**WHAT TO PRODUCE**
The listing below begins with the first line you should copy; stop after the line containing "return CZ - (py-581)/FOC*d", and drop every picture.

**STORED DATA**
= = =
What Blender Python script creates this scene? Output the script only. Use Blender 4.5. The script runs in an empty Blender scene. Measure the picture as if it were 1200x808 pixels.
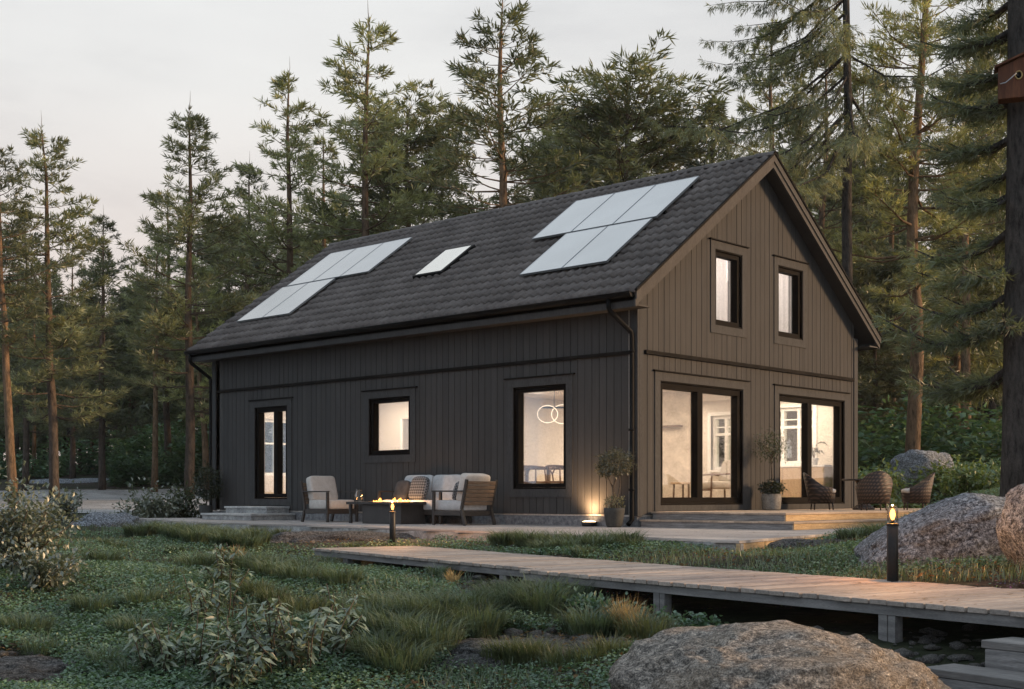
import bpy, bmesh, math, random
import numpy as np
from mathutils import Vector, Matrix, noise
SC = bpy.context.scene
COL = SC.collection
RNG = np.random.default_rng(7)
random.seed(7)
# ------------------------------------------------------------------ camera frame (metres, terrace top is z = 0)
CR = np.array([.7326, .6806]); CF = np.array([-.6806, .7326]); CC = np.array([13.036, -17.099]); CZ = .525; FOC = 1507.

def rd(r, d):
    return CC[0] + r*CR[0] + d*CF[0], CC[1] + r*CR[1] + d*CF[1]
def to_rd(x, y):
    return (x-CC[0])*CR[0] + (y-CC[1])*CR[1], (x-CC[0])*CF[0] + (y-CC[1])*CF[1]
def at(px, d):
    """world x, y of a spot d metres ahead of the viewpoint on bearing px"""
    return rd((px-600)/FOC*d, d)
def zat(py, d):
    return CZ - (py-581)/FOC*d

# ------------------------------------------------------------------ object helpers
def tag(o, label=None, cat=None, group=None, kind=None):
    if label: o['label'] = label
    if cat: o['category'] = cat
    if group: o['group'] = group
    if kind: o['kind'] = kind
    return o
def empty(name, loc=(0, 0, 0), rz=0., label=None, cat=None, group=None):
    o = bpy.data.objects.new(name, None); COL.objects.link(o)
    o.location = loc; o.rotation_euler = (0, 0, rz); o.empty_display_size = .1
    return tag(o, label, cat, group)
def link_mesh(name, me, mats, parent=None):
    for m in (mats if isinstance(mats, (list, tuple)) else [mats]): me.materials.append(m)
    o = bpy.data.objects.new(name, me); COL.objects.link(o)
    if parent: o.parent = parent
    return o
def dup(root, loc, rz=0., sc=1., label=None, group=None, tilt=(0, 0)):
    def rec(o, par):
        c = o.copy(); COL.objects.link(c); c.parent = par
        for ch in o.children: rec(ch, c)
        return c
    r = rec(root, None)
    r.location = loc; r.rotation_euler = (tilt[0], tilt[1], rz)
    r.scale = (sc, sc, sc) if not isinstance(sc, tuple) else sc
    if label: r['label'] = label
    if group: r['group'] = group
    return r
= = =
**FULL RESPONSE**
What Blender Python script creates this scene? Output the script only. Use Blender 4.5. The script runs in an empty Blender scene. Measure the picture as if it were 1200x808 pixels.
import bpy, bmesh, math, random
import numpy as np
from mathutils import Vector, Matrix, noise
SC = bpy.context.scene
COL = SC.collection
RNG = np.random.default_rng(7)
random.seed(7)
# ------------------------------------------------------------------ camera frame (metres, terrace top is z = 0)
CR = np.array([.7326, .6806]); CF = np.array([-.6806, .7326]); CC = np.array([13.036, -17.099]); CZ = .525; FOC = 1507.

def rd(r, d):
    return CC[0] + r*CR[0] + d*CF[0], CC[1] + r*CR[1] + d*CF[1]
def to_rd(x, y):
    return (x-CC[0])*CR[0] + (y-CC[1])*CR[1], (x-CC[0])*CF[0] + (y-CC[1])*CF[1]
def at(px, d):
    """world x, y of a spot d metres ahead of the viewpoint on bearing px"""
    return rd((px-600)/FOC*d, d)
def zat(py, d):
    return CZ - (py-581)/FOC*d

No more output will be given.